Para Romero, o poeta cearense transformava a natureza em matéria de poesia. Mas era, segundo o pesquisador, um caminho de mão dupla porque poesia e natureza ficavam relacionadas, e o trabalho era um ponto de mediação entre a poesia e o sertão. “E esse espaço era constantemente visto por uma poesia que poderia ser expressa numa linguagem matuta, de acordo com o léxico do sertanejo”, acrescenta Romero.

A leitura assídua de grandes escritores e poetas, entre eles Castro Alves e Luís de Camões, ampliava a bagagem cultural de Patativa, apesar de sua pouca escolaridade, fazendo-o ultrapassar a barreira entre o popular e o erudito. Serra de Santana, pequeno sítio deixado pelo pai, era o lugar da inspiração, segundo Romero. A orientadora da dissertação, Suzi Frankl Sperber, acrescenta que não apenas a inspiração ia para o papel, mas também a consciência do ato da escrita. Segundo a docente, ele tinha clareza de que a inspiração lhe era sugerida pelo mundo que o cercava, mas na verdade era elaborada em sua busca de uma harmonia entre imagens, palavras, consciência da pobreza e da diferença social. “Uma coisa que achei extremamente interessante é que Patativa tem uma característica que é muito própria dos poetas em geral, mas fundamentalmente do século 20, que é a consciência do ato de escrever”, explica Suzi.

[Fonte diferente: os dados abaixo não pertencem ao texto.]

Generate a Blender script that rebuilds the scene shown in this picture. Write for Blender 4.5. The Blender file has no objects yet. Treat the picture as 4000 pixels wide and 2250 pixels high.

Para Romero, que lê e ouve Patativa desde a infância no Ceará, seja em livros ou emissoras de rádio, trazer sua obra para discussão na academia é quase uma missão. Ele acredita que, ao mesmo tempo em que as sementes eram plantadas, a memória do poeta ia florescendo. E até os 93 anos, em 2002, a memória era uma das grandes aliadas, pois, quando convidado a declamar seus textos, ele o fazia de cor. “E algumas composições tinham em torno de 50 estrofes com dez versos cada”, acrescenta.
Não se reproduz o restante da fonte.